• Exercise task: Extract the first line through the line containing "i+1]*fx)*(1-fy)+(g[j+1, i]*(1-fx)+g[j+1, i+1]*fx)*fy" from the listing below, exactly as written.

>> begin Supplied information

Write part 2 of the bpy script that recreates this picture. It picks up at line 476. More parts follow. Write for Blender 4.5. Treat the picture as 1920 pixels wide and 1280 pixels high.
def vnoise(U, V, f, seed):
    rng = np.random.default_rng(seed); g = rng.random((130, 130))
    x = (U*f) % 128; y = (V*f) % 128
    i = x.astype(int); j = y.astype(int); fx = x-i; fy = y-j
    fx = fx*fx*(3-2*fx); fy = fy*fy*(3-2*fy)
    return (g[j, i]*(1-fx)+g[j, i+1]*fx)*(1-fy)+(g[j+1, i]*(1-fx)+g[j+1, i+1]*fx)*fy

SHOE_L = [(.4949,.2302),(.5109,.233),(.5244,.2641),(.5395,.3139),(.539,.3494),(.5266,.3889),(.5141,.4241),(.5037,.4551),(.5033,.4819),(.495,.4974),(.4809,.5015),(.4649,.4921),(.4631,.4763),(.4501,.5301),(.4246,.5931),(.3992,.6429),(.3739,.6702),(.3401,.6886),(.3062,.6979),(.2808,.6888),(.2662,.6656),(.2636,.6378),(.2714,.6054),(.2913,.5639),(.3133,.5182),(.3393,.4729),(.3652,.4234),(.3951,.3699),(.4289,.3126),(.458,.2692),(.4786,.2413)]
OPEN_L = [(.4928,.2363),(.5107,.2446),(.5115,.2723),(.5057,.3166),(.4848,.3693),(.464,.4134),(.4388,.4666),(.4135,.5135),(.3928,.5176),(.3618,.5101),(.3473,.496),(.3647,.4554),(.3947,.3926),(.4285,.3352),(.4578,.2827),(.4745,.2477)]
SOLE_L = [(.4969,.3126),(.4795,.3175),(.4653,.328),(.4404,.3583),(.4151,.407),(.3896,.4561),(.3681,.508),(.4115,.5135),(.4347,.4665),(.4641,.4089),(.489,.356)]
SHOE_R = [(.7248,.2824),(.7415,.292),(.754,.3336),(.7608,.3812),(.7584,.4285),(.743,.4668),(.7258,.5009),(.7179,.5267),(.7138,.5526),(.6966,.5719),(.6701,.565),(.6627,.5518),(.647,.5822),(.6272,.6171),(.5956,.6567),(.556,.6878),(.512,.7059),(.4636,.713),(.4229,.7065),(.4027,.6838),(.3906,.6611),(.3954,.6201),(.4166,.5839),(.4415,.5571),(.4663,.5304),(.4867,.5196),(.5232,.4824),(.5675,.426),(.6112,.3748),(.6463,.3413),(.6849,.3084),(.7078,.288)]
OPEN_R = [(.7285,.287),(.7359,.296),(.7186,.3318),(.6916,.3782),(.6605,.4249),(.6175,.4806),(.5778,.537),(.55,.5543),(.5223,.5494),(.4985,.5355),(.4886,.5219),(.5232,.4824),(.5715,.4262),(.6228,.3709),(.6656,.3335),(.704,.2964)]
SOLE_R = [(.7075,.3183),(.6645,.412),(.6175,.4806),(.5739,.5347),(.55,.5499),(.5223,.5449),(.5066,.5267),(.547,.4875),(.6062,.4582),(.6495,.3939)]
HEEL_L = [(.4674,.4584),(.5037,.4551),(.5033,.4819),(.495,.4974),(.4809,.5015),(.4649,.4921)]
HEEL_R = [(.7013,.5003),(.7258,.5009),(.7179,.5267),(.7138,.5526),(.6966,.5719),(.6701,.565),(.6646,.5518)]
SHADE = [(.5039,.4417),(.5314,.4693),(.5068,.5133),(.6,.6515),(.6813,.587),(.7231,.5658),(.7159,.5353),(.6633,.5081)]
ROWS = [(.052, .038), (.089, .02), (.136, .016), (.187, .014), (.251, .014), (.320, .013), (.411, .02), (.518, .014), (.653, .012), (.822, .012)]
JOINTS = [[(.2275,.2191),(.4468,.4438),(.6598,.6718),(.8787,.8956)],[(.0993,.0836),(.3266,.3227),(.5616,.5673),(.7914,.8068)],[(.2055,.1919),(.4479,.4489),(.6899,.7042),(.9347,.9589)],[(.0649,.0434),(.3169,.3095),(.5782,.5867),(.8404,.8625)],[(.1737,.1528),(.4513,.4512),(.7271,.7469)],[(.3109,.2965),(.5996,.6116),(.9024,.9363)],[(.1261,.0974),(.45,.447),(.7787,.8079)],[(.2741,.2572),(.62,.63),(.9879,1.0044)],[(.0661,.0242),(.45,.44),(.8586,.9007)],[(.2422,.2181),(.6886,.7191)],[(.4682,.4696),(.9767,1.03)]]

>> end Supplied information

• Written response:
Write part 2 of the bpy script that recreates this picture. It picks up at line 476. More parts follow. Write for Blender 4.5. Treat the picture as 1920 pixels wide and 1280 pixels high.
def vnoise(U, V, f, seed):
    rng = np.random.default_rng(seed); g = rng.random((130, 130))
    x = (U*f) % 128; y = (V*f) % 128
    i = x.astype(int); j = y.astype(int); fx = x-i; fy = y-j
    fx = fx*fx*(3-2*fx); fy = fy*fy*(3-2*fy)
    return (g[j, i]*(1-fx)+g[j, i+1]*fx)*(1-fy)+(g[j+1, i]*(1-fx)+g[j+1, i+1]*fx)*fy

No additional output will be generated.